In regard to this new “diffused” real threat, MI5 have changed their communications interception in recent years in order to monitor the traffic of terrorists. This, Mr Parker said, is “vital to the safety of the country and its citizens,” as it provides “many of the intelligence leads on which we rely”.
“The detail of the capabilities we use against [terrorists]…. represent our margin of advantage,” he said, adding: “That margin gives us the prospect of being able to detect their plots and stop them. But that margin is under attack.”
Put this passage in context to the Guardian’s recent leaks of security information supplied by Edward Snowden, the former NSA contractor, and modern surveillance becomes something less about an act against our freedom of speech or privacy and more a counter to modern day terrorism and the access the internet affords.

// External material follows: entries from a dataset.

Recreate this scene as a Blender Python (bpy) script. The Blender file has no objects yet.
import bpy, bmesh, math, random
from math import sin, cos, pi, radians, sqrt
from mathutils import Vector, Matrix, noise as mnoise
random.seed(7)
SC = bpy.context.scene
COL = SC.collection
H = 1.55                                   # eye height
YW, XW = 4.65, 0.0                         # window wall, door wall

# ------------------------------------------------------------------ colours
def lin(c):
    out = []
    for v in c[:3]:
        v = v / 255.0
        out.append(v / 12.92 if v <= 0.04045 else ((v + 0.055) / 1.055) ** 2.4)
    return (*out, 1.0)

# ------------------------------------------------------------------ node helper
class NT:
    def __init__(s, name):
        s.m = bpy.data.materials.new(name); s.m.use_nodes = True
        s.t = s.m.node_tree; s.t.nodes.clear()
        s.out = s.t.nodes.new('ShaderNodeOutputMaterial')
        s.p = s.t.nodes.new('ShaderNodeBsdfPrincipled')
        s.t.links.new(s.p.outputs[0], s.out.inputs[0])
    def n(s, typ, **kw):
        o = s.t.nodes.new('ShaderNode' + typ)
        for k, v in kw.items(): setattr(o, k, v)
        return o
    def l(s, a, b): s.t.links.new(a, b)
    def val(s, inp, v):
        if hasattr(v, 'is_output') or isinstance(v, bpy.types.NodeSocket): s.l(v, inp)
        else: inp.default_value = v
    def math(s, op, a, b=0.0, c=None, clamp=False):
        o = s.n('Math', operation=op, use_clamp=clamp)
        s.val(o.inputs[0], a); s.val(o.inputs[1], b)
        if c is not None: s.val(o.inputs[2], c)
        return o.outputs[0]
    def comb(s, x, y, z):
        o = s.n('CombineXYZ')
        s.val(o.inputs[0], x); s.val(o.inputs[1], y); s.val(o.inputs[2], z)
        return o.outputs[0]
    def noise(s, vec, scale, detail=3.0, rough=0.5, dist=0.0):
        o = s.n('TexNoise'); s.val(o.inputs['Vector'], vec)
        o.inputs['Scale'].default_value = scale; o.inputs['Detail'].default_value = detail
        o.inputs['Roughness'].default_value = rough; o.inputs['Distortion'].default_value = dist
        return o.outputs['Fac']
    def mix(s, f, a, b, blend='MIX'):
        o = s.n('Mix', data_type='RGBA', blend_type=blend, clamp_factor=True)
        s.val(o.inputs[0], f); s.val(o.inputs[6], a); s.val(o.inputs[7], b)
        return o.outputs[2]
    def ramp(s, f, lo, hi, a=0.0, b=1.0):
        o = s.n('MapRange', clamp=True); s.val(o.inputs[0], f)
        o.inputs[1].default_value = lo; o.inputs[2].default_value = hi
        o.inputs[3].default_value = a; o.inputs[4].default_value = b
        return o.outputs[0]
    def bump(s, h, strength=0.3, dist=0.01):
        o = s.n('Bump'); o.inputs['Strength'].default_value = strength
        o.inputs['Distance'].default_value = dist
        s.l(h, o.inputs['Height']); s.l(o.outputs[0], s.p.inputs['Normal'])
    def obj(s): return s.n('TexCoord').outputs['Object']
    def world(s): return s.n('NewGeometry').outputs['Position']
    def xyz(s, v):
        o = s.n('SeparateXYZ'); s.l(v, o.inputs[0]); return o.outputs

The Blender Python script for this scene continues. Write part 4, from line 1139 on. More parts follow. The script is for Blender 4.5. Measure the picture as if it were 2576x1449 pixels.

Parker said that Snowden’s leaks from the UK Government Communications Headquarters (GCHQ) of some 58,000 documents have been put to use stopping multiple attacks in the UK over the last decade and “cause enormous damage, to make public the reach and limits of GCHQ techniques”.
“Unfashionable as it might seem, that is why we must keep secrets secret, and why not doing so causes such harm…. It remains the case that there are several thousand Islamic extremists here who see the British people as a legitimate target.”
Seen from this point of view, a public discourse around privacy is needed in order to constrain what can and cannot be done with the information sought out by our government but in a modern political arena where Islamic extremism is a real danger it must be recognised as playing a vital role.
Al- Qaeda may be diffused and depleted as one large organisation but the Salafi Jihadist view of the world against Western interests are still an ever posing threat on UK soil, with a real danger of becoming a severe national threat.